His cultural management, which included the universities in Lima and Santiago de Chile, brought together his patronage of scientific expeditions in Spanish frigates to the
legendary Easter Island (renamed San Carlos) in the Pacific Ocean in 1770 and two years later to Tahiti, which figures on a maritime map from the period as “Amat Island”. He also put special interest in defending the Pacific coast, building fortifications of which the most notable is the Royal Felipe Fort in the port of Callao, an expansive collection of installations that replaced part of the original city wall and whose plans he personally supervised, drawing on his experience as a military engineer. Neither ought we to forget his training at the Royal and Military Academy of Mathematics in Barcelona which allowed him to design and oversee the production of mortars for the port that were cast in Lima, artefacts unknown in Peru until his rule.

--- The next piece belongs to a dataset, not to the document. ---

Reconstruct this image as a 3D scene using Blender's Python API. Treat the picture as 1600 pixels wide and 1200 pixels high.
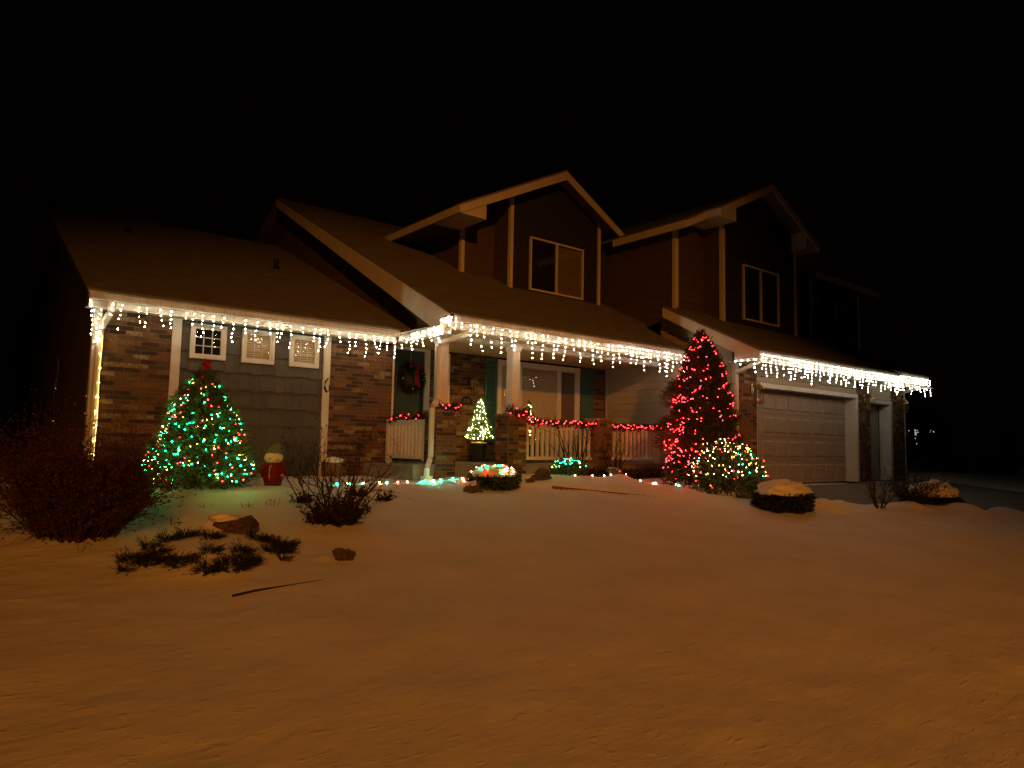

The Legacy that Manuel de Amat left to the history of Spain was 15 years of brilliant management of the Viceroyalty of Peru: a second-rank noble who achieved a prestigious place for both his lineage and his homeland within the annals of Spanish History. Barcelona, in turn, is indebted to him for the construction of the most emblematic building at the heart of the Ramblas, the Palace of the Vice-Queen, the project he planned out whilst still in Lima. Although Amat was never to stay in this mansion, it became his widow’s residence, thus immortalising his name in Catalonia’s capital.